● To do
Return the listing below exactly, with the pictures dropped.

● Source excerpt
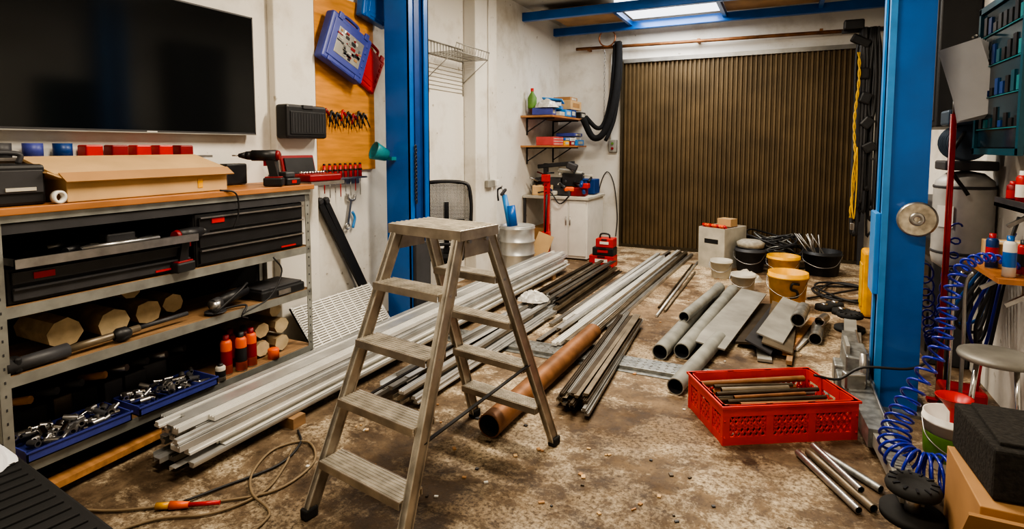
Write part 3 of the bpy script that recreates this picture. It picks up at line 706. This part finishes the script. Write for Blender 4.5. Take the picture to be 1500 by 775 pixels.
b.lathe(pr,(-3.15,6.70,0),'alu',seg=36); b.done()
b=B('blue_caulking_gun'); b.cyl((-3.2,6.60,.575),(-3.27,6.56,.98),.045,'blue_l',r2=.035); b.cyl((-3.16,6.6,.575),(-3.2,6.6,.84),.06,'blue'); b.cyl((-3.27,6.56,.98),(-3.3,6.55,1.1),.01,'steel'); b.box((-3.26,6.52,1.02),(.03,.14,.03),'dark_grey',rot=(25,0,0)); b.tube([(-3.3,6.56,1.08),(-3.36,6.55,1.04),(-3.35,6.55,.9)],.014,'dark_grey'); b.done()
b=B('cardboard_scrap'); b.box((-2.96,7.06,.22),(.22,.02,.42),'card',rot=(-12,20,12)); b.box((-3.1,7.12,.17),(.24,.02,.3),'card_d',rot=(-10,0,-5)); b.done()
b=B('power_socket'); b.box((XL+.19,6.15,1.15),(.05,.18,.09),'sheet_grey',bev=.008); b.box((XL+.19,6.32,1.15),(.05,.08,.08),'white',bev=.008); b.tube([(XL+.18,6.15,1.2),(XL+.175,6.15,2.0),(XL+.175,6.15,3.4)],.008,'white'); b.done()
b=B('door_control_box'); b.box((-2.5,8.96,1.62),(.13,.07,.2),'sheet_grey',bev=.01); b.cyl((-2.5,8.92,1.66),(-2.5,8.9,1.66),.02,'green'); b.cyl((-2.5,8.92,1.58),(-2.5,8.9,1.58),.02,'red_d'); b.cyl((-2.55,8.98,1.7),(-2.55,8.98,3.1),.01,'white'); b.done()
b=B('electrical_cable'); b.tube([(-2.75,8.97,.3),(-2.72,8.95,.9),(-2.6,8.96,1.2),(-2.48,8.97,1.0),(-2.42,8.97,.5),(-2.44,8.97,.15)],.008,'cable_black'); b.done()
b=B('wire_rack'); y0,y1=5.1,5.82
for x in (XL+.01,XL+.15,XL+.34): b.cyl((x,y0,2.60),(x,y1,2.60),.007,'sheet_grey',seg=6)
b.cyl((XL+.36,y0,2.68),(XL+.36,y1,2.68),.007,'sheet_grey',seg=6); b.cyl((XL+.01,y0,2.74),(XL+.01,y1,2.74),.007,'sheet_grey',seg=6)
for i in range(13): 
    y=y0+(y1-y0)*i/12; b.tube([(XL+.008,y,2.74),(XL+.01,y,2.60),(XL+.34,y,2.60),(XL+.36,y,2.68)],.0045,'sheet_grey',seg=5,raw=True)
for i in range(7): b.cyl((XL+.008,y0,2.50-i*.045),(XL+.008,y1,2.50-i*.045),.0035,'white_dirty',seg=5)  # thin wires on the wall stand in for the rack's shadow lines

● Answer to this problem
Write part 3 of the bpy script that recreates this picture. It picks up at line 706. This part finishes the script. Write for Blender 4.5. Take the picture to be 1500 by 775 pixels.
b.lathe(pr,(-3.15,6.70,0),'alu',seg=36); b.done()
b=B('blue_caulking_gun'); b.cyl((-3.2,6.60,.575),(-3.27,6.56,.98),.045,'blue_l',r2=.035); b.cyl((-3.16,6.6,.575),(-3.2,6.6,.84),.06,'blue'); b.cyl((-3.27,6.56,.98),(-3.3,6.55,1.1),.01,'steel'); b.box((-3.26,6.52,1.02),(.03,.14,.03),'dark_grey',rot=(25,0,0)); b.tube([(-3.3,6.56,1.08),(-3.36,6.55,1.04),(-3.35,6.55,.9)],.014,'dark_grey'); b.done()
b=B('cardboard_scrap'); b.box((-2.96,7.06,.22),(.22,.02,.42),'card',rot=(-12,20,12)); b.box((-3.1,7.12,.17),(.24,.02,.3),'card_d',rot=(-10,0,-5)); b.done()
b=B('power_socket'); b.box((XL+.19,6.15,1.15),(.05,.18,.09),'sheet_grey',bev=.008); b.box((XL+.19,6.32,1.15),(.05,.08,.08),'white',bev=.008); b.tube([(XL+.18,6.15,1.2),(XL+.175,6.15,2.0),(XL+.175,6.15,3.4)],.008,'white'); b.done()
b=B('door_control_box'); b.box((-2.5,8.96,1.62),(.13,.07,.2),'sheet_grey',bev=.01); b.cyl((-2.5,8.92,1.66),(-2.5,8.9,1.66),.02,'green'); b.cyl((-2.5,8.92,1.58),(-2.5,8.9,1.58),.02,'red_d'); b.cyl((-2.55,8.98,1.7),(-2.55,8.98,3.1),.01,'white'); b.done()
b=B('electrical_cable'); b.tube([(-2.75,8.97,.3),(-2.72,8.95,.9),(-2.6,8.96,1.2),(-2.48,8.97,1.0),(-2.42,8.97,.5),(-2.44,8.97,.15)],.008,'cable_black'); b.done()
b=B('wire_rack'); y0,y1=5.1,5.82
for x in (XL+.01,XL+.15,XL+.34): b.cyl((x,y0,2.60),(x,y1,2.60),.007,'sheet_grey',seg=6)
b.cyl((XL+.36,y0,2.68),(XL+.36,y1,2.68),.007,'sheet_grey',seg=6); b.cyl((XL+.01,y0,2.74),(XL+.01,y1,2.74),.007,'sheet_grey',seg=6)
for i in range(13): 
    y=y0+(y1-y0)*i/12; b.tube([(XL+.008,y,2.74),(XL+.01,y,2.60),(XL+.34,y,2.60),(XL+.36,y,2.68)],.0045,'sheet_grey',seg=5,raw=True)
for i in range(7): b.cyl((XL+.008,y0,2.50-i*.045),(XL+.008,y1,2.50-i*.045),.0035,'white_dirty',seg=5)  # thin wires on the wall stand in for the rack's shadow lines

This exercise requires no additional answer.